An unexpected offshoot of the stagnation is that it has opened the door for independent filmmakers who take advantage of cheaper video technology to produce their own movies. This has given rise to an alternative digital film industry, which has lately ridden on the waves of Asian horror films. A local scare film titled
Sigaw has been remade in Hollywood (2008), an indication perhaps of the ingenuity and artistry of Filipinos. (The US version is entitled
The Echo).
Francis Ford Coppola’s
Apocalypse Now (1979) was shot in the Philippines, with Marcos furnishing the helicopters for the famous ’Ride of the Valkyries’ air cavalry charge. Less well known is the fact that Peter Weir’s
The Year of Living Dangerously (1982) used Manila to shoot scenes supposed to take place in Jakarta.
Major cinemas in Manila include
Ayala Cinemas, Fifth Floor, Glorietta 4, Ayala Center, Makati City (tel: (02) 752 7883; website:
www.sureseats.com),
Greenhills Promenade, Greenhills Shopping Complex, Ortigas Avenue, Greenhills, San Juan (tel: (02) 722 4496) and
Megamall, EDSA, corner of Julia Vargas Avenue, Mandaluyong City (tel: (02) 633 1901).

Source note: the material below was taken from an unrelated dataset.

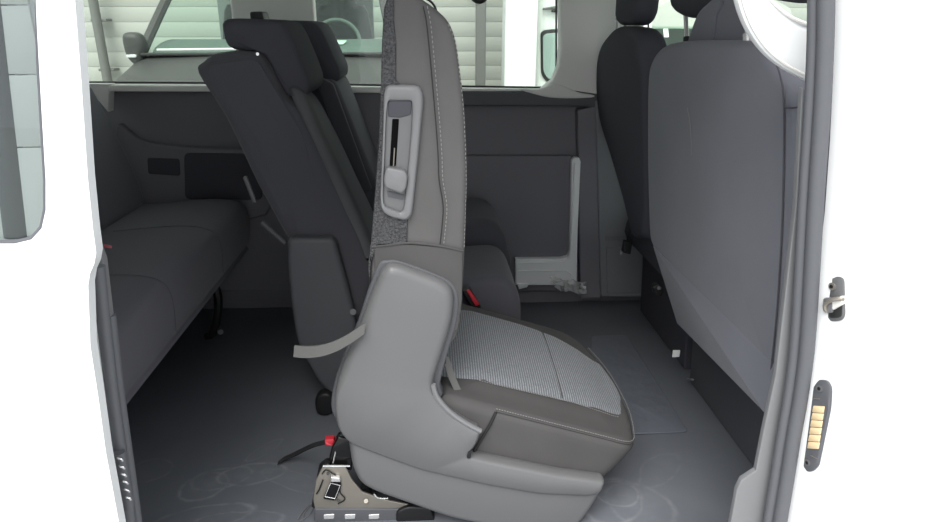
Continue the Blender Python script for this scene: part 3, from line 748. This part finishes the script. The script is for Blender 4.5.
# ================================================================== THIRD ROW BENCH
tr = empty('rear_bench', (-1.0, 1.0, 0), 'dark rear bench seat along the rubber floor beside the white sliding door', 'car seat')
prof = [(-1.28, .27), (-.74, .285), (-.69, .31), (-.672, .36), (-.672, .43), (-.70, .475), (-.80, .49), (-1.0, .475), (-1.28, .45)]
rc = obj('cushion', slab(cat_rom(prof, 5), .30, 1.60, .035, b0=.01, b1=.01, seg=5), FAB3, tr)
for yy in (.75, 1.2): obj('cushion_seam', tube(cat_rom([(x, yy, z+.001) for x, z in ((-.672, .33), (-.670, .43), (-.70, .477), (-.80, .492), (-1.0, .477))], 5, False), .0012, 5), FAB3, rc)
obj('backrest', slab(cat_rom([(-1.22, .44), (-1.06, .46), (-1.05, .55), (-1.12, .78), (-1.18, .93), (-1.22, .96), (-1.28, .94), (-1.28, .75)], 5), .30, 1.60, .04, b0=.01, b1=.01, seg=5), FAB3, tr)
for yy in (.42, 1.42): obj('leg', tube(cat_rom([(-.80, yy, .28), (-.77, yy, .16), (-.80, yy, .03), (-.83, yy, .0)], 4, False), .016, 8), BLACK, tr)
obj('base_frame', box(-1.2, -.80, .4, 1.5, .20, .275, .01), BLACK, tr)
obj('red_tag', band([at(104, 245.5, Y=.29), at(108, 246.5, Y=.29), at(112, 247, Y=.292)], (0, .002, .005), .0015), mat('dark_red_tag', (.22, .04, .05), .7), tr)
obj('foot_clip', cyl((-.79, 1.44, .03), (-.77, 1.40, .03), .01), PLASTL, tr)

# ================================================================== FRONT SEATS
def fx(z): return .605+.065*(1.06-z)/.6                # plane of the backrest's rear face, slightly reclined
fbn = empty('front_bench', (.9, .58, 0), 'wide dark grey front passenger backrest with plain fabric rear', 'car seat', 'front row seats')
def yzp(pts, dx=.0):
    out = []
    for a, b in pts:
        X = .63
        for _ in range(4): q = at(a, b, X=X); X = fx(q.z)+dx
        out.append((q.y, q.z))
    return out
def lean(bm, x0):
    for v in bm.verts: v.co.x += fx(v.co.z)-x0
    return bm
bp = [(650, 75), (655, 55), (666, 44), (690, 40.5), (735, 40.5), (757, 43), (771, 55), (787, 75), (803, 105), (803, 200), (795, 300), (779, 392), (768, 376), (735, 340), (700, 300), (668, 262), (653, 244), (650, 200), (649, 130)]
pb_ = obj('backrest', lean(slab(cat_rom(yzp(bp, .01), 4), .6, .72, .028, 'X', b0=.004, seg=5), .6), FABF, fbn)
sm = yzp([(757, 44), (768, 50), (777, 61), (783, 78), (786, 100), (786, 160), (784, 230), (779, 310), (772, 378)])
obj('seam', tube(cat_rom([(fx(z)-.004, y, z) for y, z in sm], 5, False), .0016, 6), FABB, pb_)
sm = yzp([(786, 108), (794, 108), (803, 107)])
obj('side_seam', tube([(fx(z)-.003, y, z) for y, z in sm], .0014, 6), FABB, pb_)
sm = yzp([(690, 107), (693, 125), (694, 145), (694, 155)])
obj('scuff_mark', band([(fx(z)-.0062, y, z) for y, z in sm], (0, .004, 0), .0012), STITCH, pb_)
# headrests of the bench
def hr(name, parent, px, X0, X1, m, r=.03): return obj(name, slab(cat_rom(yz(px, X0), 4), X0, X1, r, 'X', b0=.01, seg=5), m, parent)
ha = hr('headrest', fbn, [(667, -20), (667, 2), (670, 12), (682, 18), (700, 17), (715, 14), (718, -20), (700, -40)], .68, .77, FABB)
for a, b in ((685, 746),): 
    obj('headrest_post', cyl(at(685.5, 14, X=.70), at(687, 43, X=.70), .006), CHROME, ha)
    obj('post_sleeve', cyl(at(687, 37, X=.70), at(687, 42, X=.70), .010), BLACK, ha)
blk = yz([(686, 70), (693, 42), (704, 10), (723, -6), (752, -6), (754, 42), (754, 70)], .665)
obj('centre_headrest', slab(fil(blk, [.01, .01, .03, .03, .02, .01, .01]), .645, .72, .018, 'X', seg=5), FABF, fbn)
obj('headrest_edge', tube([at(713, 41, X=.643), at(716, 15, X=.643), at(723, 2, X=.643)], .004, 6), FABF, fbn)
hb = hr('headrest', fbn, [(730, -60), (728, -10), (760, 0), (800, -2), (800, -60)], .62, .72, FABB)
obj('headrest_post', cyl(at(747.5, -6, X=.64), at(748, 43, X=.64), .006), CHROME, hb)
obj('post_sleeve', cyl(at(748, 34, X=.64), at(748, 43, X=.64), .010), CHROME, hb)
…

Literary Notes: National hero José Rizal wrote the acerbic
Noli Me Tangere or
Touch Me Not (1887) in Spanish when he was only 25. This novel is an incisive commentary into the abuses of friars during the Spanish colonialism. The novel is made all the more remarkable because it was written with bubbling wit, contrasting the lightheaded trifles of the abusive friars with the heavy burden of the oppressed lower classes. The crispness of Rizal’s prose has been compared to the sharp writing of Mark Twain, who was his contemporary. This novel was followed by
El Filibusterismo or
Subversion (1891) and both novels helped raise awareness and resistance against the Spanish invaders.

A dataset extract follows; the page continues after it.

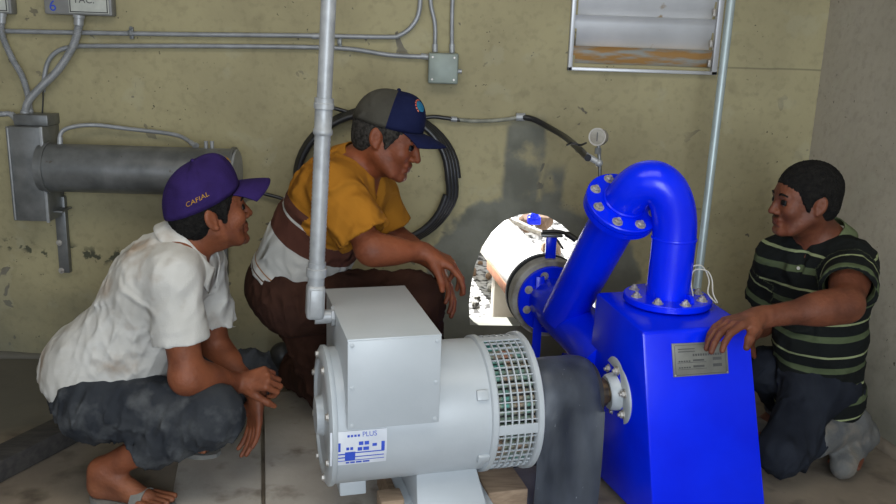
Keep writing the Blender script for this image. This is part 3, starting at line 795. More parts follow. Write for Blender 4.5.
def bar_text(t, x, y, hgt):
    v, f = text_mb(t, (0, 0, 0), (1, 0, 0), (0, 0, 1), 1, 0); Wd = su1-su0; Ht = abs(an1-an0)*RA if abs(an1-an0) < PI else .1
    mb.add([bar_pt(x+q[0]*hgt/Wd, y-q[2]*hgt/Ht, RA+.0028) for q in v], f)
bar_text('PLUS', .56, .17, .019)
mb.build('lettering', BLUEINK, st, fix=False)
# foot bracket under the barrel
fu0, fu1 = u_at(418, -.14, -.2), u_at(478, -.14, -.2)
mb = MB(); fz = -(C0[2]-.125)
mb.hexa([Q(fu0-.012, -.19, fz), Q(fu1+.02, -.19, fz), Q(fu1+.02, .16, fz), Q(fu0-.012, .16, fz), Q(fu0, -.115, -.155), Q(fu1, -.115, -.155), Q(fu1, .12, -.155), Q(fu0, .12, -.155)], .004)
mb.box(Q((fu0+fu1)/2, -.01, fz+.006), (fu1-fu0+.08, .44, .012), RM, .003)
ft = mb.build('mounting_foot', GREYP, alt)
for u_ in (fu0+.0, fu1+.01):
    mb = MB(); mb.hexbolt(Q(u_, -.205, fz+.012), W, .011, .009); mb.build('anchor_bolt', RUST, ft)
ofu0, ofu1 = uL+.05, uL+.13
mb = MB(); mb.hexa([Q(ofu0, -.02, fz), Q(ofu1, -.02, fz), Q(ofu1, .16, fz), Q(ofu0, .16, fz), Q(ofu0, .0, -.17), Q(ofu1, .0, -.17), Q(ofu1, .12, -.17), Q(ofu0, .12, -.17)], .004); mb.build('mounting_foot', GREYP, alt)
# timbers under it
def timber(name, uvw, size, label, m, R=RM, cat='timber'):
    c = Q(uvw[0], uvw[1], 0); c[2] = uvw[2]
    o = tag(MB().box(c, size, R, .004).build(name, m), label, cat); origin_to(o, (c[0], c[1], c[2]-size[2]/2)); return o
um = (fu0+fu1)/2
timber('timber_plank', (um-.03, -.03, .078), (.24, .44, .093), 'wide timber packing under the foot of the alternator', WOODM)
bq = PZ(391, 489, .155); o = tag(MB().box(A(bq[0], bq[1]-.03, .0925), (.07, .07, .123), RM, .004).build('wood_block', WOODM), 'small square wood block below the blue printed sticker', 'block'); origin_to(o, (bq[0], bq[1]-.03, .031))
timber('timber_plank', (uR-.055, .10, .0745), (.13, .36, .088), 'timber packing below the grille end of the alternator', WOODM)

# conduit with elbow that feeds the terminal box
ecy = .06
e0 = Q(bu0, ecy, 0); ez = w_at(317, bu0-.02, ecy)
elb = Q(bu0-.055, ecy, ez); 
tp = P(329, -8, elb[1]-.02); d = un(tp-elb); topc = elb+d*((ROOMZ-.002-elb[2])/d[2])
fc = thing('feed_conduit', 'silvery vertical conduit from ceiling to the grey terminal box', 'conduit', elb-A(0, 0, .03))
def ce(py):
    lo, hi = 0, 2.0
    for _ in range(40):
        m_ = (lo+hi)/2
        if proj(elb+d*m_)[1] > py: lo = m_
        else: hi = m_
    return elb+d*lo
mb = MB(); mb.tube([ce(108), topc], .0205, 24); mb.build('pipe', GALV, fc)
x_, y_, z_ = basis(d)
mb = MB(); a_ = ce(135); L_ = np.linalg.norm(ce(98)-a_)
mb.lathe(a_, d, [(0, .0), (0, .024), (.004, .027), (.014, .027), (.018, .024), (L_*.7, .0245), (L_*.72, .028), (L_*.86, .028), (L_*.88, .026), (L_, .026), (L_, 0)], 24); mb.build('coupling', GALV, fc)
a_ = ce(268); b_ = ce(133); L_ = np.linalg.norm(b_-a_); n_ = 66
mb = MB(); mb.tube([a_+d*L_*i/n_ for i in range(n_+1)], [.0232 if i % 2 else .0219 for i in range(n_+1)], 20); mb.build('ridged_sheath', GALV, fc)
a_ = ce(286); L_ = np.linalg.norm(ce(262)-a_)
mb = MB(); mb.lathe(a_, d, [(0, 0), (0, .024), (L_*.4, .024), (L_*.42, .030), (L_*.75, .030), (L_*.78, .026), (L_, .026), (L_, 0)], 12); mb.build('connector', GALV, fc)
mb = MB(); c1 = (ce(284)+ce(326))/2; L_ = np.linalg.norm(ce(284)-ce(326)); 
Rl = np.stack([un(np.cross(V, d)), un(V-d*(V@d)), d], 1)
mb.box(c1, (.052, .058, L_), Rl, .012, 3); lb = mb.build('elbow_body', GALV, fc)
mb = MB(); mb.box(c1-V*.031, (.036, .006, L_*.8), Rl, .003); mb.build('cover_plate', GALV, lb)
mb = MB(); q = ce(317); mb.cyl(q, Q(bu0+.004, ecy, (q-C0)[2]), .021, 20); q2 = Q(bu0-.008, ecy, (q-C0)[2]); mb.cyl(q2, q2+U*.010, .03, 8); mb.build('nipple', GALV, fc)

# --- pump housing
Yf = 2.36
FLt = P(642, 332, Yf); zt = FLt[2]
BLt = PZ(596, 292, zt)
sv = un((BLt-FLt)*A(1, 1, 0)); dep = np.linalg.norm(BLt-FLt)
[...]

Foreign writers have contributed some of the best recent interpretations of Manila. James Hamilton-Paterson published
Ghosts of Manila (1994), a tale of horrible goings-on in the twilight of the Marcos era, thinly fictionalised from real events. Cyberpunk writer Neal Stephenson set his novel
Cryptonomicon in Manila and Luzon, where Americans team up with Filipinos to hunt for hidden Japanese gold.
James Fenton showed up in Manila for the last act of the Marcos soap opera - his memoir,
The Snap Revolution (1986), captures the occasion, albeit from an arguably patronising and leftist perspective.
Corazon Aquino and the Brushfire Revolution (1995), by Robert Reid and Eileen Guerrero, interprets the events differently but also with a jaded eye.
William Boyd used Manila in 1902 as the backdrop for his
The Blue Afternoon (1997), while Timothy Mo’s
Brownout on Breadfruit Boulevard (1995) makes a great play of Manila’s once notorious electricity outages, weaving them with more than a whiff of scatology.
A Short History of the Philippines (1969), by Teodoro Agoncillo, is probably the best work to cover its brief.